Attack, then, turns out to be one of those non-team team books, with Nubia, queen of the Themyscira; Faruka, queen of the Bana-Mighdall; Wonder Girls Yara Flor and Cassie Sandsmark; and Mary Marvel thrown together by circumstance and paring off to solve a mystery. Prickly Faruka has for a while made every scene she’s in better and so it’s fun to see her play off Nubia, as well as Campbell’s inspired choice to make Faruka have to negotiate Mary’s excitable magic rabbit Hoppy. By gender and ethnicity, the cast of Attacks is different from most every other book DC has on the stands; at first I thought Attacks went on a little longer — I was checking to see when the second volume came out, only to realize it was one-and-done — and I’d have been interested to see what this group got up to separate from the threat that brings them together.
Tom King’s Wonder Woman Vol. 1: Outlaw is visceral in its portrayal of everyday Amazons living in the U.S. whose lives fall out from under them at the whims of their government. That’s King’s writing, for sure, but also Daniel Sampere’s art, which is stark and realistic (when not, perhaps, exaggerating the anatomical). Artist Vasco Georgiev’s work on Amazons Attack is perfectly serviceable (and is probably great on Sinister Sons), though I wondered how someone like Sampere would have affected the tone of the book. At the beginning, when Nubia goes to meet the president but then has to battle her way through a building, I thought the animated bent of the art took some seriousness from the proceedings. Too, enough of the story is given over to fight scenes that it felt as though the book had less story to tell than it had pages.
At the same time, I’d be remiss not to point out a banger of a sequence in Amazons Attack’s fifth chapter proper. Nubia and Faruka are facing off against Amanda Waller’s Peacemaker; first we’ve got the assault on the ancient Amazons by Herkacles chillingly paralleled with Peacemaker’s taunts; then Hoppy, to comedic effect, begins teleporting the group among random locations. But over a couple of pages, the teleporting gets faster, the pages more chaotic, until suddenly — “Bang!” — a child has shot Nubia with Peacemaker’s gun, and Nubia and Faruka teleport one more time to the desert, where Nubia punctuates it all with a cry of anguish. The whole thing is fantastically choreographed by Campbell, from the rising tension to the shocking example of how far anti-Amazon prejudice has spread to the emotional denouement. When it comes to giant rampaging skeletons, Amazons Attack is sometimes too fantastical, but this sequence demonstrates the seriousness the book is capable of.
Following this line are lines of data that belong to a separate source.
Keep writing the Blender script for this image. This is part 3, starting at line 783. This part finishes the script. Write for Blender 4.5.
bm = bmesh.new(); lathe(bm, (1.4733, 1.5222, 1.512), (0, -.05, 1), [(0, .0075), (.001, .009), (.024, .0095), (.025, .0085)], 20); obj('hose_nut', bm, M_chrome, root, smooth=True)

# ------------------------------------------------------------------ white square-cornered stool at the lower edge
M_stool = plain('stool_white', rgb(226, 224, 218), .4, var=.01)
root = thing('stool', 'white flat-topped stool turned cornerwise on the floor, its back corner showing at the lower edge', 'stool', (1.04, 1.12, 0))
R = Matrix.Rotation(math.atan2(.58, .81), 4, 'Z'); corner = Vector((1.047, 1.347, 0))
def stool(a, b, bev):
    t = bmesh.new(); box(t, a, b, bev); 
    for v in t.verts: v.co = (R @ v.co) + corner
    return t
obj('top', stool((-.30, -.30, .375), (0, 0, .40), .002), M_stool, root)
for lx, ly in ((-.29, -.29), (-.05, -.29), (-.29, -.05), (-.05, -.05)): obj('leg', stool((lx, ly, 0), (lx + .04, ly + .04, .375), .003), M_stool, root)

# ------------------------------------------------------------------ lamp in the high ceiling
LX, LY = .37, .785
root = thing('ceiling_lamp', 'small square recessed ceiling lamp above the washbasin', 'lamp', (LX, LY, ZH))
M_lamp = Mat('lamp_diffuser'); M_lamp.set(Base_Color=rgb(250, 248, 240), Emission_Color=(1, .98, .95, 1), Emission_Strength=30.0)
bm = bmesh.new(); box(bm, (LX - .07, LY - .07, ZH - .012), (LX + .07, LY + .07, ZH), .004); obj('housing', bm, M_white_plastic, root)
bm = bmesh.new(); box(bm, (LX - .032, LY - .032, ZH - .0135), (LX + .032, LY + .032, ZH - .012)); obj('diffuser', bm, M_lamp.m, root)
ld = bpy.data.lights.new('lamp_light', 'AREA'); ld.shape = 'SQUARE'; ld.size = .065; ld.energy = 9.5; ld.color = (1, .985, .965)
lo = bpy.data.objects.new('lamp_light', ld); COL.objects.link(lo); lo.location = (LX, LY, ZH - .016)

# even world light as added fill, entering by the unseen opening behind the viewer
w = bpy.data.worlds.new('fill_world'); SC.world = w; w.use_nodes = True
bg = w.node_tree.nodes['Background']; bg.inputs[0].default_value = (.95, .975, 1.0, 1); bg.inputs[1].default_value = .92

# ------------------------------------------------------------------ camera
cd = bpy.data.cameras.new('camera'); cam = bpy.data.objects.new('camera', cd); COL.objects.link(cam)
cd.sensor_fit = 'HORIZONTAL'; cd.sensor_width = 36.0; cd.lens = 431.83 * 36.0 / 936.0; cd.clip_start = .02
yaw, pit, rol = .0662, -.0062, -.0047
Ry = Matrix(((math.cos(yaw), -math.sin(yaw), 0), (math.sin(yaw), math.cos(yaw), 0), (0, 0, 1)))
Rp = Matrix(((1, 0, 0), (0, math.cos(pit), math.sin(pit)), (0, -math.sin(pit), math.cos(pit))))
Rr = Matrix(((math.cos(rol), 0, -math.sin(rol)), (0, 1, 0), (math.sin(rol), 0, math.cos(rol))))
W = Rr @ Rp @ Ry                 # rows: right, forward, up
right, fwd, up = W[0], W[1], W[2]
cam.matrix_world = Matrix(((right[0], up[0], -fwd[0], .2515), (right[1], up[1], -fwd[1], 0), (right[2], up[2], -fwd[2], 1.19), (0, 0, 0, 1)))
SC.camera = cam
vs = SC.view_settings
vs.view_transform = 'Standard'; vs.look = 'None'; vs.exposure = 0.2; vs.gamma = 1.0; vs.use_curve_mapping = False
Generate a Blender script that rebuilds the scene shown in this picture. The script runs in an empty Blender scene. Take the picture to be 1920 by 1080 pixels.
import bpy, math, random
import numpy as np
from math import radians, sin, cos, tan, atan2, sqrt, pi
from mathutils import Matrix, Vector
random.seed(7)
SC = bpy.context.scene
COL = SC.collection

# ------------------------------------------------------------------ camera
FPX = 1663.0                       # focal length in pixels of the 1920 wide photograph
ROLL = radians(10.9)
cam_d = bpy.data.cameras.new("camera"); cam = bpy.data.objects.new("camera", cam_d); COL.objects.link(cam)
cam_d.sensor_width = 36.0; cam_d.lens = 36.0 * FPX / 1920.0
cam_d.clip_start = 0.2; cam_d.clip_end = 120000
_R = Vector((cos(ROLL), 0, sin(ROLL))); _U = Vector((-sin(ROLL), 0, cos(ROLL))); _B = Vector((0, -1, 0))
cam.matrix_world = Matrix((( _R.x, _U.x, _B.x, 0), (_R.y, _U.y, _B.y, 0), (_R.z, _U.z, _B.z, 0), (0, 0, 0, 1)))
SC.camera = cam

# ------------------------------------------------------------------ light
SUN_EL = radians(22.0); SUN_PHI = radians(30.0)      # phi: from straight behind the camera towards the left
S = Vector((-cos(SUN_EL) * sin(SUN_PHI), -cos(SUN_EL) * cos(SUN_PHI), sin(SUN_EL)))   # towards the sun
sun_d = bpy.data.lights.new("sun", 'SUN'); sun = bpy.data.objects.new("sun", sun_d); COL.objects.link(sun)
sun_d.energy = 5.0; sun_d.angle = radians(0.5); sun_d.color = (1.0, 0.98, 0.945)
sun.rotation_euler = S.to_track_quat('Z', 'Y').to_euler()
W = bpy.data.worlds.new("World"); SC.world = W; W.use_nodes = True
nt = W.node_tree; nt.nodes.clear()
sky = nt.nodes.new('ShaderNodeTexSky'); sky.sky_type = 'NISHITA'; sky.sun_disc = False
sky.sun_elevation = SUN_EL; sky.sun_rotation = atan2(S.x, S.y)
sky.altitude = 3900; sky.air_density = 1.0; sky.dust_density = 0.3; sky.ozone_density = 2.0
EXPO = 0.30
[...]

This story is meant to take place between the second and fifth issues of King’s Wonder Woman, which is to say, involving two of the three “Wonder Girls” but being sure to end ahead of their appearance in Wonder Woman proper. It doesn’t line up any more than spin-offs or tie-ins ever quite line up with their more prominent counterparts — none of the Wonder Girls appear in King’s book talking about how they just fought a rogue acolyte of Hestia amidst a Greek nightmare-scape. Campbell hedges loose ends to tie up later by having Nubia gain immunity for Mary Marvel, Yara, and Cassie — so as not, for instance, to have to explain Mary’s fugitive or non-fugitive status in Campbell’s Shazam run — but neither does that totally seem to match the characters' status in King’s book.
Josie Campbell doesn’t manage to get bees anywhere into Amazons Attack, which is really the callback to the earlier Amazons Attack! event we were all hoping for. But in “Amazons attack” ultimately being a positive rallying cry for the characters within the book, in this being a book advocating for hope and putting Nubia and the Amazons on the right side of history, perhaps Campbell manages to redeem that infamous title just a little.